**Recorded information:**
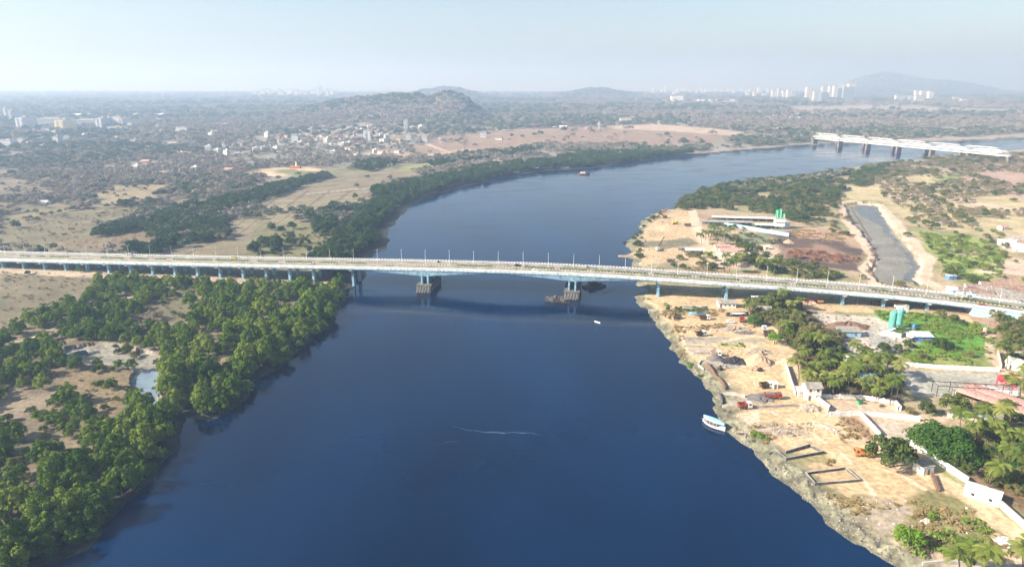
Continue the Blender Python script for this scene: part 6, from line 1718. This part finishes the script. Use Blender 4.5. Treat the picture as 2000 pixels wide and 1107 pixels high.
lit([(1730, 600), (1930, 640), (1960, 700), (1860, 715)], 40, .3, .8, (0, 1))
tag(mb.build('yard_litter', [M['rubble'], M['concdark'], M['whiteroof'], M['rust']]), 'loose stones, scrap and litter scattered over the yards', 'litter', kind='stuff')
# ------------------------------------------------------------------ the settled bank: walls, houses, plants
def wall(pts, h, th, m, label, name='compound_wall', cop=None, posts=0, close=False, cat='wall'):
    q = [G(*p) for p in pts]; 
    if close: q.append(q[0].copy())
    path = []
    for a, b2 in zip(q[:-1], q[1:]):
        n = max(1, int((b2 - a).length / 4))
        for k in range(n): u = a.lerp(b2, k / n); path.append((u.x, u.y, 2.2 if abs(gz(u.x, u.y) - 2.2) < .7 else gz(u.x, u.y)))
    path.append((q[-1].x, q[-1].y, path[-1][2]))
    t = thing(name, label, cat, q[0]); o = q[0]
    loc = [(x - o.x, y - o.y, z - o.z) for x, y, z in path]
    mb = MB(); mb.sweep(loc, [(-th / 2, -1), (th / 2, -1), (th / 2, h), (-th / 2, h)]); mb.build('wall', M[m], t)
    mb = MB(); c = th / 2 + .06; mb.sweep(loc, [(-c, h + .003), (c, h + .003), (c, h + .12), (-c, h + .12)]); mb.build('coping', M[cop or m], t)
    if posts:
        for a, b2 in zip(q[:-1], q[1:]):
            n = max(1, int((b2 - a).length / posts)); 
            for k in range(n + 1):
                u = a.lerp(b2, k / n) - o; mb = MB(); mb.box(u.x, u.y, -1, th + .16, th + .16, h + 1.3, math.degrees(math.atan2((b2 - a).y, (b2 - a).x))); mb.build('pillar', M[cop or m], t)
    return t
wall([(1535, 716), (1546, 752), (1553, 772)], 2.0, .35, 'plaster', 'white wall along the palm grove above the cream hut', cop='pink')
wall([(1592, 778), (1620, 800), (1616, 806)], 2.0, .35, 'plaster', 'white wall running from the cream hut down to the corner', cop='pink')
wall([(1600, 777), (1680, 779), (1748, 789), (1752, 800)], 1.7, .3, 'plaster', 'long white wall at the lower edge of the palm grove', posts=4)
wall([(1748, 789), (1759, 802)], 2.0, .35, 'plaster', 'short pink shaded wall closing the end of the grove wall', cop='pink')
wall([(1621, 813), (1680, 811), (1740, 816), (1795, 822)], 1.8, .3, 'plaster', 'panelled white wall between the fenced court and the weed plot', posts=4)
wall([(1681, 812), (1718, 853)], 2.0, .4, 'plaster', 'white slanting wall between the weed plot and the pale slab', cop='pink')
wall([(1734, 856), (1770, 862)], 1.5, .3, 'conc', 'short grey panelled wall below the pale slab', posts=2.5)
wall([(1778, 868), (1830, 905), (1890, 944)], 2.3, .45, 'plaster', 'long white wall descending from the huge tree to the white shed')
wall([(1951, 988), (2000, 1032), (2040, 1070)], 2.3, .45, 'plaster', 'white wall continuing below the white shed', cop='pink')
wall([(1850, 815), (1915, 820), (1960, 818)], 1.8, .35, 'plaster', 'pale blue white wall behind the huge tree', cop='ltblue')
wall([(1754, 714), (1830, 720), (1950, 726)], 2.0, .3, 'plaster', 'white wall along the upper edge of the grey yard', posts=6)
wall([(1948, 690), (1955, 720)], 2.0, .3, 'pink', 'pink wall beside the sandy lane near the tree')
wall([(1380, 714), (1412, 752), (1416, 764)], 1.2, .5, 'brick', 'dark rubble retaining wall above the shore slope', 'retaining_wall')
wall([(1404, 775), (1410, 792)], 2.0, .4, 'concdark', 'dark short bay wall at the shore end', 'bay_wall')
wall([(1404, 774), (1455, 776)], 1.3, .3, 'conc', 'upper side wall of the gravel bay beside the maroon truck', 'bay_wall')
wall([(1410, 794), (1480, 797), (1556, 793)], 1.0, .3, 'conc', 'lower side wall of the gravel bay', 'bay_wall')
wall([(1502, 889), (1530, 880)], 1.2, .3, 'concdark', 'left back wall of the smaller open pen', 'pen_wall')  # pen walls: shading of the inner faces put into dark concrete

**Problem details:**
In the copy, include no pictures; restate the listing above exactly.

**Exercise response:**
Continue the Blender Python script for this scene: part 6, from line 1718. This part finishes the script. Use Blender 4.5. Treat the picture as 2000 pixels wide and 1107 pixels high.
lit([(1730, 600), (1930, 640), (1960, 700), (1860, 715)], 40, .3, .8, (0, 1))
tag(mb.build('yard_litter', [M['rubble'], M['concdark'], M['whiteroof'], M['rust']]), 'loose stones, scrap and litter scattered over the yards', 'litter', kind='stuff')
# ------------------------------------------------------------------ the settled bank: walls, houses, plants
def wall(pts, h, th, m, label, name='compound_wall', cop=None, posts=0, close=False, cat='wall'):
    q = [G(*p) for p in pts]; 
    if close: q.append(q[0].copy())
    path = []
    for a, b2 in zip(q[:-1], q[1:]):
        n = max(1, int((b2 - a).length / 4))
        for k in range(n): u = a.lerp(b2, k / n); path.append((u.x, u.y, 2.2 if abs(gz(u.x, u.y) - 2.2) < .7 else gz(u.x, u.y)))
    path.append((q[-1].x, q[-1].y, path[-1][2]))
    t = thing(name, label, cat, q[0]); o = q[0]
    loc = [(x - o.x, y - o.y, z - o.z) for x, y, z in path]
    mb = MB(); mb.sweep(loc, [(-th / 2, -1), (th / 2, -1), (th / 2, h), (-th / 2, h)]); mb.build('wall', M[m], t)
    mb = MB(); c = th / 2 + .06; mb.sweep(loc, [(-c, h + .003), (c, h + .003), (c, h + .12), (-c, h + .12)]); mb.build('coping', M[cop or m], t)
    if posts:
        for a, b2 in zip(q[:-1], q[1:]):
            n = max(1, int((b2 - a).length / posts)); 
            for k in range(n + 1):
                u = a.lerp(b2, k / n) - o; mb = MB(); mb.box(u.x, u.y, -1, th + .16, th + .16, h + 1.3, math.degrees(math.atan2((b2 - a).y, (b2 - a).x))); mb.build('pillar', M[cop or m], t)
    return t
wall([(1535, 716), (1546, 752), (1553, 772)], 2.0, .35, 'plaster', 'white wall along the palm grove above the cream hut', cop='pink')
wall([(1592, 778), (1620, 800), (1616, 806)], 2.0, .35, 'plaster', 'white wall running from the cream hut down to the corner', cop='pink')
wall([(1600, 777), (1680, 779), (1748, 789), (1752, 800)], 1.7, .3, 'plaster', 'long white wall at the lower edge of the palm grove', posts=4)
wall([(1748, 789), (1759, 802)], 2.0, .35, 'plaster', 'short pink shaded wall closing the end of the grove wall', cop='pink')
wall([(1621, 813), (1680, 811), (1740, 816), (1795, 822)], 1.8, .3, 'plaster', 'panelled white wall between the fenced court and the weed plot', posts=4)
wall([(1681, 812), (1718, 853)], 2.0, .4, 'plaster', 'white slanting wall between the weed plot and the pale slab', cop='pink')
wall([(1734, 856), (1770, 862)], 1.5, .3, 'conc', 'short grey panelled wall below the pale slab', posts=2.5)
wall([(1778, 868), (1830, 905), (1890, 944)], 2.3, .45, 'plaster', 'long white wall descending from the huge tree to the white shed')
wall([(1951, 988), (2000, 1032), (2040, 1070)], 2.3, .45, 'plaster', 'white wall continuing below the white shed', cop='pink')
wall([(1850, 815), (1915, 820), (1960, 818)], 1.8, .35, 'plaster', 'pale blue white wall behind the huge tree', cop='ltblue')
wall([(1754, 714), (1830, 720), (1950, 726)], 2.0, .3, 'plaster', 'white wall along the upper edge of the grey yard', posts=6)
wall([(1948, 690), (1955, 720)], 2.0, .3, 'pink', 'pink wall beside the sandy lane near the tree')
wall([(1380, 714), (1412, 752), (1416, 764)], 1.2, .5, 'brick', 'dark rubble retaining wall above the shore slope', 'retaining_wall')
wall([(1404, 775), (1410, 792)], 2.0, .4, 'concdark', 'dark short bay wall at the shore end', 'bay_wall')
wall([(1404, 774), (1455, 776)], 1.3, .3, 'conc', 'upper side wall of the gravel bay beside the maroon truck', 'bay_wall')
wall([(1410, 794), (1480, 797), (1556, 793)], 1.0, .3, 'conc', 'lower side wall of the gravel bay', 'bay_wall')
wall([(1502, 889), (1530, 880)], 1.2, .3, 'concdark', 'left back wall of the smaller open pen', 'pen_wall')  # pen walls: shading of the inner faces put into dark concrete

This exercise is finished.